8 of 9 people found the following review helpful
5.0 out of 5 stars What do Evangelicals really believe? Find out here. Aug 28 2004
By Angela M. Hey - Published on Amazon.com
Format:Paperback
The cover is plain, the color is dark and the spine is relatively thin - so I probably would never have bought this book. However, I am glad I was sent this book by John Stott Ministries as it gives a very clear, reasoned account of what people who call themselves evangelicals believe.

John Stott says in the preface "This is how I would wish to be remembered and judged...". The style is vintage Stott - reasoned from the Holy Bible, balanced and clearly articulated.

Three main chapters - the Revelation of God, the Cross of Christ and the Ministry of the Holy Spirit - expound why the Trinity is the foundation for Christian belief. See Stott's book the Cross of Christ if you need more depth on the 2nd topic.

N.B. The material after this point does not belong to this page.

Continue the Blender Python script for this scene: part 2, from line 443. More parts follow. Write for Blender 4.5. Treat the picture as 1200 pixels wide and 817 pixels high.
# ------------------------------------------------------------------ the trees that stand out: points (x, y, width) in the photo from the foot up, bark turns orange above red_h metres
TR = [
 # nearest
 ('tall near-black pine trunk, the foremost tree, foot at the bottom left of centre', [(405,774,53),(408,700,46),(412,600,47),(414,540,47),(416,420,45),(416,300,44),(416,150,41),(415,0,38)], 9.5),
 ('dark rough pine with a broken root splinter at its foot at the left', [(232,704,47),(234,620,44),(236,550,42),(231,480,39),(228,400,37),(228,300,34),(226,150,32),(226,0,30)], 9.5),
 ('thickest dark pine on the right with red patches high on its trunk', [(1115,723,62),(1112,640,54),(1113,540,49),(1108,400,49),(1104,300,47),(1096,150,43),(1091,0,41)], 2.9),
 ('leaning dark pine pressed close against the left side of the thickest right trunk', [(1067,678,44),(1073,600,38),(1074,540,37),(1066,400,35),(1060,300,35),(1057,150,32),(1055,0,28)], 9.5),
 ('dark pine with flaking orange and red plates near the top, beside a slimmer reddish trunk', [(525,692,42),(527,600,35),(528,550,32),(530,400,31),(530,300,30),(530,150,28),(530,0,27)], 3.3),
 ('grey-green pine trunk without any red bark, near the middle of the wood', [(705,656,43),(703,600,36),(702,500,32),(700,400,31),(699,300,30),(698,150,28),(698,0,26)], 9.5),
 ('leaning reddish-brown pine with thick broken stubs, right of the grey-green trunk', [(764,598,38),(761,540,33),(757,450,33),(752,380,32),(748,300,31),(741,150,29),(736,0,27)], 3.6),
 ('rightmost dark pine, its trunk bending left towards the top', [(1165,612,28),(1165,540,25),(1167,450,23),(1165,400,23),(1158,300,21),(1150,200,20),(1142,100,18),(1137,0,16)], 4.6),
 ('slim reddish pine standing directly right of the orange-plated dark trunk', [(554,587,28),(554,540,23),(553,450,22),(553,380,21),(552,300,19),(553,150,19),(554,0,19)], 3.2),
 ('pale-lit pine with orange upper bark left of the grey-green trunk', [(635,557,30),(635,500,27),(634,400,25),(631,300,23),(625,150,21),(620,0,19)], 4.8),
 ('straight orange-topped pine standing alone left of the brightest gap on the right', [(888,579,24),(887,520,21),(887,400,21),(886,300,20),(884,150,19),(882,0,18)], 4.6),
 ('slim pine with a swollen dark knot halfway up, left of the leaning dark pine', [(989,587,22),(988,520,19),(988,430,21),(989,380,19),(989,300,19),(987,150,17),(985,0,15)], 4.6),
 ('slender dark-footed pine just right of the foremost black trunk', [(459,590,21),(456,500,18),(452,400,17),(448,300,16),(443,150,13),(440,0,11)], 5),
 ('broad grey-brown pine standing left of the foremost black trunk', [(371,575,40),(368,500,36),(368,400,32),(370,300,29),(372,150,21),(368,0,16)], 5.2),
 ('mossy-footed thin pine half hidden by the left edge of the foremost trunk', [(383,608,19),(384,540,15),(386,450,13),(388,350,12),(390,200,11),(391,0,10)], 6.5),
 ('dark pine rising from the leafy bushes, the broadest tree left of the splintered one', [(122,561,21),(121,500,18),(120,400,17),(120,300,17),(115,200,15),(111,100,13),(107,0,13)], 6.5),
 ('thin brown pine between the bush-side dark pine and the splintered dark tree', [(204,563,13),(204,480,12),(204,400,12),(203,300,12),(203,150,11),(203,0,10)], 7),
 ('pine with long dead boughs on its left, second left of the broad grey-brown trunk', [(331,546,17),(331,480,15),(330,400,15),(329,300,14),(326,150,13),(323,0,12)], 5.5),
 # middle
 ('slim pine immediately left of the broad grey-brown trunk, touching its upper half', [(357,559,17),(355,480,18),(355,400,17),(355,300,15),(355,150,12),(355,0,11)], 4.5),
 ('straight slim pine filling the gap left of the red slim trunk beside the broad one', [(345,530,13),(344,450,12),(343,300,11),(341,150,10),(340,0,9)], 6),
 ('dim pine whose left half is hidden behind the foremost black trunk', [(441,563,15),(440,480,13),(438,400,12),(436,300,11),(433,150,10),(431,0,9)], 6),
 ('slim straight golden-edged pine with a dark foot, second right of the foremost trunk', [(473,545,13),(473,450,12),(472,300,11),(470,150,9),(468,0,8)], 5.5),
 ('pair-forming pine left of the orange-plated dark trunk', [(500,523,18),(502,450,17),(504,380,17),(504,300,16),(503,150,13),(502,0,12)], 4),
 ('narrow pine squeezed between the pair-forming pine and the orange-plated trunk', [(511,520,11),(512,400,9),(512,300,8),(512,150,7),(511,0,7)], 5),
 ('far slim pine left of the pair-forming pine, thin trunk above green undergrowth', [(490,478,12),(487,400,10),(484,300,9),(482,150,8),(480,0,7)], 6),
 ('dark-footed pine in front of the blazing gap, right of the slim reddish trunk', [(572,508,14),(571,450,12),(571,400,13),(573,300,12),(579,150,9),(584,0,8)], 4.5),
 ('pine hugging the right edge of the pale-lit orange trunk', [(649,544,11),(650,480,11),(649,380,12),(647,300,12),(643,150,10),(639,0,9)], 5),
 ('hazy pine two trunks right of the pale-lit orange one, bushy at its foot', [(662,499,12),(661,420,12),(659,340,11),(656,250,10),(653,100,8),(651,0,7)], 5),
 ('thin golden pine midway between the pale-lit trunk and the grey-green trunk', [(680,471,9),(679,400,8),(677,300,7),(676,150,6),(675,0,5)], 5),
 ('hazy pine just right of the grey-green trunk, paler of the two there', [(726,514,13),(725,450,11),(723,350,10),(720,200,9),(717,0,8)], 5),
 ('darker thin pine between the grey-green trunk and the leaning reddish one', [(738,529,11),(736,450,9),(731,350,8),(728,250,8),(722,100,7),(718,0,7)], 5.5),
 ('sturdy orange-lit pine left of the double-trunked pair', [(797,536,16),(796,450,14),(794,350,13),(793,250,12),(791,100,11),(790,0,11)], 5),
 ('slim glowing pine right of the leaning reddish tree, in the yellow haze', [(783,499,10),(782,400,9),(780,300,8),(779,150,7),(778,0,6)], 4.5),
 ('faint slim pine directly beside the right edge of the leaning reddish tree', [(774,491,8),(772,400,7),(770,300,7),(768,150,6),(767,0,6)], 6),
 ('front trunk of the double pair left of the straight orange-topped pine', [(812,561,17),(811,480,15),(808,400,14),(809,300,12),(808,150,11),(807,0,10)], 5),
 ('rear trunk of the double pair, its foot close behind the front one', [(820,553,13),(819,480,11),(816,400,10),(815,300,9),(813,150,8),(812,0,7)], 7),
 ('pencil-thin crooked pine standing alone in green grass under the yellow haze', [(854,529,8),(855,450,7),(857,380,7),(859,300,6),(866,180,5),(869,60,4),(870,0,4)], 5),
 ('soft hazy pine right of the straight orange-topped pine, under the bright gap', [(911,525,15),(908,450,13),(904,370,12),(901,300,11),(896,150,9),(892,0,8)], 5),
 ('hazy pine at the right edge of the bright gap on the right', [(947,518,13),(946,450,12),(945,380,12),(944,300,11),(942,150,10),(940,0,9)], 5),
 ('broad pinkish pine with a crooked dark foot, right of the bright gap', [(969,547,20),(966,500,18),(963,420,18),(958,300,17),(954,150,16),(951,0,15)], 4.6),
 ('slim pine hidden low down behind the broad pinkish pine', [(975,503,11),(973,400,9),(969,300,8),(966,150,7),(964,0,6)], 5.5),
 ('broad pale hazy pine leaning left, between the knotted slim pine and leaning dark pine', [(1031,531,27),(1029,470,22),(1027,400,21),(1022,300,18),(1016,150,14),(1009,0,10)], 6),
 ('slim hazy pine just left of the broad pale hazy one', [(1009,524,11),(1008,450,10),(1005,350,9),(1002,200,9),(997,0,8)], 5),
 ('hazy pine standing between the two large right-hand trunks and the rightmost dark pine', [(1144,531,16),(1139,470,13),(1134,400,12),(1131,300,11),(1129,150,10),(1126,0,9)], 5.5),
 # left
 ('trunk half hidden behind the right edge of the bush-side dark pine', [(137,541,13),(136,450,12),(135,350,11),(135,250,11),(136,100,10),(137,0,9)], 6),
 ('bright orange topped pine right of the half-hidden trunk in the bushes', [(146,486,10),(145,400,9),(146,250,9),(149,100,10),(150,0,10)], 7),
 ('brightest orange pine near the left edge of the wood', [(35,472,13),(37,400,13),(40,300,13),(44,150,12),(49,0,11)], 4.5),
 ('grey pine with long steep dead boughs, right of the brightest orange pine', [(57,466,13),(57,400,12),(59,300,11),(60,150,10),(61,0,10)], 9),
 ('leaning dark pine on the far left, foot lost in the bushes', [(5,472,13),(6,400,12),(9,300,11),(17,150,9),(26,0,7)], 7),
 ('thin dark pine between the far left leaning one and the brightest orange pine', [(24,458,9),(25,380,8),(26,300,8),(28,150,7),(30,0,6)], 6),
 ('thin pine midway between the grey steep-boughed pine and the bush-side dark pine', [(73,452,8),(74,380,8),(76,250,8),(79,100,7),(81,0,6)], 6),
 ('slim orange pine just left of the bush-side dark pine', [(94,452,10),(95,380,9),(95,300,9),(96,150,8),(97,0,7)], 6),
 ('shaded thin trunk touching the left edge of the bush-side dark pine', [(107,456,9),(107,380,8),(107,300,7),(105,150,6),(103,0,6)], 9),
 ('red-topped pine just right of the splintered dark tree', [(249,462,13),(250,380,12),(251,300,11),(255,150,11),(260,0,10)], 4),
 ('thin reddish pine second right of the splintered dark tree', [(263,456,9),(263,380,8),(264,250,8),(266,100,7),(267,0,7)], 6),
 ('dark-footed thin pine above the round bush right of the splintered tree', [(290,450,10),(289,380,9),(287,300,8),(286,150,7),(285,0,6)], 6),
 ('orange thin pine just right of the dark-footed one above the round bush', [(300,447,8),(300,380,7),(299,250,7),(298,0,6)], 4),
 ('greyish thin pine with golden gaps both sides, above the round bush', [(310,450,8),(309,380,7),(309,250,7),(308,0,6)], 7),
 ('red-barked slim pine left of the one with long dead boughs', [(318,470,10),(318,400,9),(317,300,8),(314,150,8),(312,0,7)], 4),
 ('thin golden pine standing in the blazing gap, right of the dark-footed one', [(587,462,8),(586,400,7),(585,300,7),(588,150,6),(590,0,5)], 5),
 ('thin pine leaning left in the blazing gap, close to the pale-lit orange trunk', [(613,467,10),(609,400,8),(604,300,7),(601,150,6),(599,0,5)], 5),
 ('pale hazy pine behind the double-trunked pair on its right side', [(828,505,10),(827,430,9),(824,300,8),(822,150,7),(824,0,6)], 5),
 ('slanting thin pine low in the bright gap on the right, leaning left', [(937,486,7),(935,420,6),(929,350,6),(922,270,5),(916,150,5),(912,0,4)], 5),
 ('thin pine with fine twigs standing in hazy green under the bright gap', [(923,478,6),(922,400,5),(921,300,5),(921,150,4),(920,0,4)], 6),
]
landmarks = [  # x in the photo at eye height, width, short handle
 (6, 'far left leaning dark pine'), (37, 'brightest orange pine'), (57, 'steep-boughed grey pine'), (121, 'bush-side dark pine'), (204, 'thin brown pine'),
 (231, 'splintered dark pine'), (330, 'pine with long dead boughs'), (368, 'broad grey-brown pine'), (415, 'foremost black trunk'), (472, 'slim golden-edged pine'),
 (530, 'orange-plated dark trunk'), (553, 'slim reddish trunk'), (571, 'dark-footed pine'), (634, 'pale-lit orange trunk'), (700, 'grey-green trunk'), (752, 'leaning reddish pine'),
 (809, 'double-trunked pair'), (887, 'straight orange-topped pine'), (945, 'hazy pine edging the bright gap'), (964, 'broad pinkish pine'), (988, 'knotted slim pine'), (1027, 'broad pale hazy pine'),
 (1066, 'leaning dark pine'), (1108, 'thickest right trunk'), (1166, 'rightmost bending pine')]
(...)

This is Stott's wake up call for Christians. He (and God's Spirit speaking through him to some people) urges evangelicals to strive for unity, integrity and faithfulness - something that is increasingly lacking.

Action - as an outcome of beliefs - is demanded of the Christian.

Hence, the pleas for Bible-believing Christians to stand for evangelical integrity, stability, truth, unity and endurance.

It urges Christians to speak out for their faith and "contend for the gospel", warning that those who do are likely to suffer.

There are some useful lists in the book:

1. 6 differences between General and Special (or supernatural) revelation of God

2. Beliefs that the Age of Enlightenment declared

3. 4 ways in which Jesus exercises authority in the church today

4. Texts that summarize what the apostles had to say about the death of Jesus

5. 5 aspects of justification

6. Features of evangelicalism

7. 4 aspects or regeneration or new birth (as in Born Again Christian)

8. 6 aspects of the gospel (good news - the essential message that Christians are urged to promote)

9. 6 post Lausanne Congress (1975) evangelical groups - from Peter Beyerhaus

10. 6 evangelical fundamentals from Jim Packer

Preachers - this is a great source of homily material - much of the book is written in the style of a 3-point sermon, for example 3 words that describe the evangelical view of the Bible - perspicuity, sufficiency and inerrancy.

It is worth spending a long Sunday afternoon (or two) reading the book - but put it on your shelf as a reference book that you can refer to when you want to explain, follow, debate or understand evangelical beliefs.

Finally, this humble looking book ends with a brief postcript in which Stott concludes "the supreme quality which the evangelical faith engenders (or should do) is humility". Now I see why the cover was so plain!
7 of 8 people found the following review helpful
5.0 out of 5 stars A great summary of evangelical faith July 18 2006
By Mr. Timothy R. Escott - Published on Amazon.com
Format:Paperback|Amazon Verified Purchase
Stott presents a short, but very solid book on the basics of evangelicalism.

First, he negatively defines evangelicalism by way of comparing with the two poles of fundamentalism and liberalism, and then takes the rest of the book to make a positive definition under three basic subjects: Revelation of God, the cross, and the work of the holy spirit.

It was particularly impressive to see Stott draw very distinctive lines between what is and what is not evangelicalism in places where is it necessary, and to make it clear in other places that sometimes the lines are not and cannot be so distinct.

I found this book to be very helpful in understanding the scope of evangelicalism - particularly for me that it has a wider scope than what I sometimes thought, and also in clearly defining what is not evangelicalism.